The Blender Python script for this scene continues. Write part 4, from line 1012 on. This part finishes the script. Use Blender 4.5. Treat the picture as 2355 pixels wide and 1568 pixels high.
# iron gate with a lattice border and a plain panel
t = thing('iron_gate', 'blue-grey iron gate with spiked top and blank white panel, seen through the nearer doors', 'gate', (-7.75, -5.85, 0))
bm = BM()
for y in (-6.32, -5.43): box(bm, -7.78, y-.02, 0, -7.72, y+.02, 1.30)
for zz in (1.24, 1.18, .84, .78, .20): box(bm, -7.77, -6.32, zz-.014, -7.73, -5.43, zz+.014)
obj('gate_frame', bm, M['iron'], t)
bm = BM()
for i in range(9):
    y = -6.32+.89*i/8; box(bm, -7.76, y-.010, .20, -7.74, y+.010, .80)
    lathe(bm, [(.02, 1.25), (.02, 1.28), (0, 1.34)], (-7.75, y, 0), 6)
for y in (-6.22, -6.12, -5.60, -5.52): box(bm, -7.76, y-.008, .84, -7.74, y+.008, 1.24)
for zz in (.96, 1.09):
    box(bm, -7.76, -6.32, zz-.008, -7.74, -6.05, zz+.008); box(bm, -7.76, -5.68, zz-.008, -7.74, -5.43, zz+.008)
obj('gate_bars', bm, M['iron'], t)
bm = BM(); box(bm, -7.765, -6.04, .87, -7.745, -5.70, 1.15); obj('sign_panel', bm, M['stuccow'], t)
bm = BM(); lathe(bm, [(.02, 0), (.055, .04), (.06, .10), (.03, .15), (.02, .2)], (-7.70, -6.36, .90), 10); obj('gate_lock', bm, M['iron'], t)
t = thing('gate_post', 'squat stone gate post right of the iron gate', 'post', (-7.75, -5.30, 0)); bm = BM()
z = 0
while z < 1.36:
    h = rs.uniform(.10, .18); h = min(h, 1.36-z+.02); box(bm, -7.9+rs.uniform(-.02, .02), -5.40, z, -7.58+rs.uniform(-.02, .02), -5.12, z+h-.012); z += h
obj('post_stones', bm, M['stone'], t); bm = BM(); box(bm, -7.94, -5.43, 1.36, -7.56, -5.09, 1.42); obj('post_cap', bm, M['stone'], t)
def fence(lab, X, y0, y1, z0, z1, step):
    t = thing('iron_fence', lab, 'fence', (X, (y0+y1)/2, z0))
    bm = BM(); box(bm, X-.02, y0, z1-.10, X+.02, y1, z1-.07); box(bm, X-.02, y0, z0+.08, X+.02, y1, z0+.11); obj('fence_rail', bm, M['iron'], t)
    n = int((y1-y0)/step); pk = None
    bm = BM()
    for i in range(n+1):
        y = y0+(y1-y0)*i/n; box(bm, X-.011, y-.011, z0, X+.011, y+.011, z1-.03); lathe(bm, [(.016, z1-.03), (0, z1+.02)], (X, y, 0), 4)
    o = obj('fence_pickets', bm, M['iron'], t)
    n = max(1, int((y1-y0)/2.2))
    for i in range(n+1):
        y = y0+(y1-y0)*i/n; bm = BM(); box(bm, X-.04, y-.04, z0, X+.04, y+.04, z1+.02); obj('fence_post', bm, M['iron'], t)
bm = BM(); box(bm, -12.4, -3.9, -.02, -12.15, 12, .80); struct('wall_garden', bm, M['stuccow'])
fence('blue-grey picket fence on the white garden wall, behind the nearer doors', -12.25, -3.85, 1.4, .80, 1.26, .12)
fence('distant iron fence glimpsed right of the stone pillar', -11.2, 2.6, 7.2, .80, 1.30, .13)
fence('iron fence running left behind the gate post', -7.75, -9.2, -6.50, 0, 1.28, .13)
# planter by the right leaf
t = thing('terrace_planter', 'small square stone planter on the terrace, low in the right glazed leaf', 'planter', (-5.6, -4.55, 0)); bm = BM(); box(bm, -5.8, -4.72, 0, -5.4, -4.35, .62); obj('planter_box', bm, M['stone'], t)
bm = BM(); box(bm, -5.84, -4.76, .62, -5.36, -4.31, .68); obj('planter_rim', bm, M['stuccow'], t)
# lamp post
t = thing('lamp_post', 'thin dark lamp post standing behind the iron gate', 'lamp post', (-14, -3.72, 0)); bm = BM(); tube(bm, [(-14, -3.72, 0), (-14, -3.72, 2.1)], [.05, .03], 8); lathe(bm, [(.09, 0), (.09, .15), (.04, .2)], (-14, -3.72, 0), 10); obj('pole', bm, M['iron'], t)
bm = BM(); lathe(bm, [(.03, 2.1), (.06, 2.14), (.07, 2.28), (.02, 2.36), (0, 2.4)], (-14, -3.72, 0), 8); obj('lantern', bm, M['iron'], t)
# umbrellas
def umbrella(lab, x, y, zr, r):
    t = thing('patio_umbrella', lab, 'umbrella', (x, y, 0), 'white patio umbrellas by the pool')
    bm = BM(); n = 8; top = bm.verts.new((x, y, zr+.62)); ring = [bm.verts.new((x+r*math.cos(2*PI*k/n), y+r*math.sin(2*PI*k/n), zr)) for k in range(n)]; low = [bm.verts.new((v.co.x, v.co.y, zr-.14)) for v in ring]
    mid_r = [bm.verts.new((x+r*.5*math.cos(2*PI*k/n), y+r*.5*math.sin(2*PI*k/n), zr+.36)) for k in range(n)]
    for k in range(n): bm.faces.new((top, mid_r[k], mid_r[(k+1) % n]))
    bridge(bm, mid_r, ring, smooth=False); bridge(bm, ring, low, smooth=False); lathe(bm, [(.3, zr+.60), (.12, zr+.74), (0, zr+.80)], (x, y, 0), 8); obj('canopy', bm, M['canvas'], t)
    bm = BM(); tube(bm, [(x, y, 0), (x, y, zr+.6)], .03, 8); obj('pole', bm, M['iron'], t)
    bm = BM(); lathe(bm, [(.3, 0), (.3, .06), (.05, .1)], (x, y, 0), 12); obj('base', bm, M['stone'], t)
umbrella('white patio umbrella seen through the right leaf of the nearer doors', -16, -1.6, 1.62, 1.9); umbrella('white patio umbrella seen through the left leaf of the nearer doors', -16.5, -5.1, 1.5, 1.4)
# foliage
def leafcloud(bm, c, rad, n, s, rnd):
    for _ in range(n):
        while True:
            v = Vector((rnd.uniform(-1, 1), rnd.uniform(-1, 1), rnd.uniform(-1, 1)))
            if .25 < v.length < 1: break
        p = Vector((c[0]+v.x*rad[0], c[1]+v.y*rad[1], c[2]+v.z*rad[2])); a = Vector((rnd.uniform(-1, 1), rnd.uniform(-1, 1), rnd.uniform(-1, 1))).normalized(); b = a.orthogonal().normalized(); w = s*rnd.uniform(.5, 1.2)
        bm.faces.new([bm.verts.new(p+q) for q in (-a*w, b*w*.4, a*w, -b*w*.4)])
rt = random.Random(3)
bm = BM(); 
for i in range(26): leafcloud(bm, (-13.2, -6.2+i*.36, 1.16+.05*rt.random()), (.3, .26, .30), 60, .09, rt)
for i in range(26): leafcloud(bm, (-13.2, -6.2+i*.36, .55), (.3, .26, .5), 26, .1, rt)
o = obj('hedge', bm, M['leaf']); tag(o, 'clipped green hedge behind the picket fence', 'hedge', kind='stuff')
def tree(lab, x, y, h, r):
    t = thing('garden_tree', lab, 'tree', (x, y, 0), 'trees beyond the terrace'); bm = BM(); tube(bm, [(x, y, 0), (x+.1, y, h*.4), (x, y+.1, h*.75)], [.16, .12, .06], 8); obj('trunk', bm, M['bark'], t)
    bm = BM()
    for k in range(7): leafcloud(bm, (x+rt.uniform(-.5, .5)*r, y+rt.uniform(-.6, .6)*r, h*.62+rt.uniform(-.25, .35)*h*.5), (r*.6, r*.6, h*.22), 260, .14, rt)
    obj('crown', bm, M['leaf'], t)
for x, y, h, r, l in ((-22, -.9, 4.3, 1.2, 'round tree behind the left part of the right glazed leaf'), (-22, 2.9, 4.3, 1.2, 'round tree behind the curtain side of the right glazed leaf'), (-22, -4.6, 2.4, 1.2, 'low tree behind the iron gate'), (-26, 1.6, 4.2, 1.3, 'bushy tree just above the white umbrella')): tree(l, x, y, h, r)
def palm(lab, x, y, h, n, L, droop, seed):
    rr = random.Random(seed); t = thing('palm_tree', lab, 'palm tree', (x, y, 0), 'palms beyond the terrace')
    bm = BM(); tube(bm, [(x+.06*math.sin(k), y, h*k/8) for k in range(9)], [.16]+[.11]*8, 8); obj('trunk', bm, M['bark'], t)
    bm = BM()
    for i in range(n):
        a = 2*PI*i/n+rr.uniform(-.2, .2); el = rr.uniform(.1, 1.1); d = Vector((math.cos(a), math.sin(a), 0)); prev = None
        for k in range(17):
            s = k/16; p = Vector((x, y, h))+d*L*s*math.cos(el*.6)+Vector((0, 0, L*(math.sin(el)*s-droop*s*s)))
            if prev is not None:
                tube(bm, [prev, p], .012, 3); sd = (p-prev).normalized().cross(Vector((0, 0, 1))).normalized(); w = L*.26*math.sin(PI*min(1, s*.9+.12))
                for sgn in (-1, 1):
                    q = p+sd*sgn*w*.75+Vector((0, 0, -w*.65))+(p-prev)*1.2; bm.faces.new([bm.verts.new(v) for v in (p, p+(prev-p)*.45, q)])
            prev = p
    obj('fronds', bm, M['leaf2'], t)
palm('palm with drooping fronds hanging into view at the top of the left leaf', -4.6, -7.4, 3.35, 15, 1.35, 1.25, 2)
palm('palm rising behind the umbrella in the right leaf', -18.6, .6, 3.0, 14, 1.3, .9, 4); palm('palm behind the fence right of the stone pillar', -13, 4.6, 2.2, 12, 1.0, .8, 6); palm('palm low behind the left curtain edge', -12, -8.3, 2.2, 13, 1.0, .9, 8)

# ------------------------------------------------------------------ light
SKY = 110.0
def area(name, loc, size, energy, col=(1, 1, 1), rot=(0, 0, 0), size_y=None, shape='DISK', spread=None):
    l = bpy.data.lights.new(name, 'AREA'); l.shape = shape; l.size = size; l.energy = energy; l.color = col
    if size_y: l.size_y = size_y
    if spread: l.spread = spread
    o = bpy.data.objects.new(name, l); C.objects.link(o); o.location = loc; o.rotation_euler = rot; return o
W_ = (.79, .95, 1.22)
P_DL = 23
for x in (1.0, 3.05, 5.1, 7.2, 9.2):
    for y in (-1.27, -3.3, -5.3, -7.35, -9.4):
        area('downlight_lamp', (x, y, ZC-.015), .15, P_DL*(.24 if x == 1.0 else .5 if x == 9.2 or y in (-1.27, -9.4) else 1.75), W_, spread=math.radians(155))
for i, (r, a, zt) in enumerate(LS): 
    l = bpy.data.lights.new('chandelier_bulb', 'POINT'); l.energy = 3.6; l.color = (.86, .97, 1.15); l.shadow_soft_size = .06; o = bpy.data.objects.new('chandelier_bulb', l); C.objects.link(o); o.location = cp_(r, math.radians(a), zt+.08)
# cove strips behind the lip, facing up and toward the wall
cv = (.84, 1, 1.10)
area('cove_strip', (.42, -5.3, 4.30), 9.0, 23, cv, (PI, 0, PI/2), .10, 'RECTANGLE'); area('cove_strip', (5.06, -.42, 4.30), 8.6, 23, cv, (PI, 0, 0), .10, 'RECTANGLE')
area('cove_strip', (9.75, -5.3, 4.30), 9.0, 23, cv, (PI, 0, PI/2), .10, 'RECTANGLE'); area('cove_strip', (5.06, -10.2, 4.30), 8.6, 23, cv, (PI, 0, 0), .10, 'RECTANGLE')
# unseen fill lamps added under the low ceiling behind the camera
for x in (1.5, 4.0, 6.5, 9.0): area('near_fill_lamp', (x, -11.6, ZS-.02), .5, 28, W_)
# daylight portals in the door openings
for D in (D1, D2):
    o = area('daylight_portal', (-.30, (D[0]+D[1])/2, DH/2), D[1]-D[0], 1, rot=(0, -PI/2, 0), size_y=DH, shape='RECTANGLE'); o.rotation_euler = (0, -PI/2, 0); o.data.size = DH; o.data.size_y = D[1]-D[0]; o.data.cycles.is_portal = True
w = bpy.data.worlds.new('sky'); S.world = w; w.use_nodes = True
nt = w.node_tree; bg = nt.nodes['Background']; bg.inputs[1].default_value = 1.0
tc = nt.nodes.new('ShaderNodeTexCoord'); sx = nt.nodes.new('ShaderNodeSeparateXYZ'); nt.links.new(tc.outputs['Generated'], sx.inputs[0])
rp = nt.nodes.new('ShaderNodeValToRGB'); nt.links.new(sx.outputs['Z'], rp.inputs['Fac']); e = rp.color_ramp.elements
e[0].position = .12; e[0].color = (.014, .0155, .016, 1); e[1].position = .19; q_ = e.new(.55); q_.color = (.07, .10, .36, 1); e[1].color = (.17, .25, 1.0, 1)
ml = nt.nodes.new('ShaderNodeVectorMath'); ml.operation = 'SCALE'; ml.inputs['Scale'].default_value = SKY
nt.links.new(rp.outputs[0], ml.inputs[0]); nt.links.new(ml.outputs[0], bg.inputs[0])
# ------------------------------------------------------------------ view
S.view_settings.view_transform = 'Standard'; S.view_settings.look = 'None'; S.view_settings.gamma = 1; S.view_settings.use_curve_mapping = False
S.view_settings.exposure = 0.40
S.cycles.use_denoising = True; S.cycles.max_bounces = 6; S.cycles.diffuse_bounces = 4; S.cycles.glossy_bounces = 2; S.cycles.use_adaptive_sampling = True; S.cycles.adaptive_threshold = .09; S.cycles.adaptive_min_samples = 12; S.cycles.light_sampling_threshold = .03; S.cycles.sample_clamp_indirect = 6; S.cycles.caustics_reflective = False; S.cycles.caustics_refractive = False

■ ■ ■ ■

**TASK GOAL**
Pick out every line with the string "part" and copy it.

**RESULT OF THE EXERCISE**
The Blender Python script for this scene continues. Write part 4, from line 1012 on. This part finishes the script. Use Blender 4.5. Treat the picture as 2355 pixels wide and 1568 pixels high.
for x, y, h, r, l in ((-22, -.9, 4.3, 1.2, 'round tree behind the left part of the right glazed leaf'), (-22, 2.9, 4.3, 1.2, 'round tree behind the curtain side of the right glazed leaf'), (-22, -4.6, 2.4, 1.2, 'low tree behind the iron gate'), (-26, 1.6, 4.2, 1.3, 'bushy tree just above the white umbrella')): tree(l, x, y, h, r)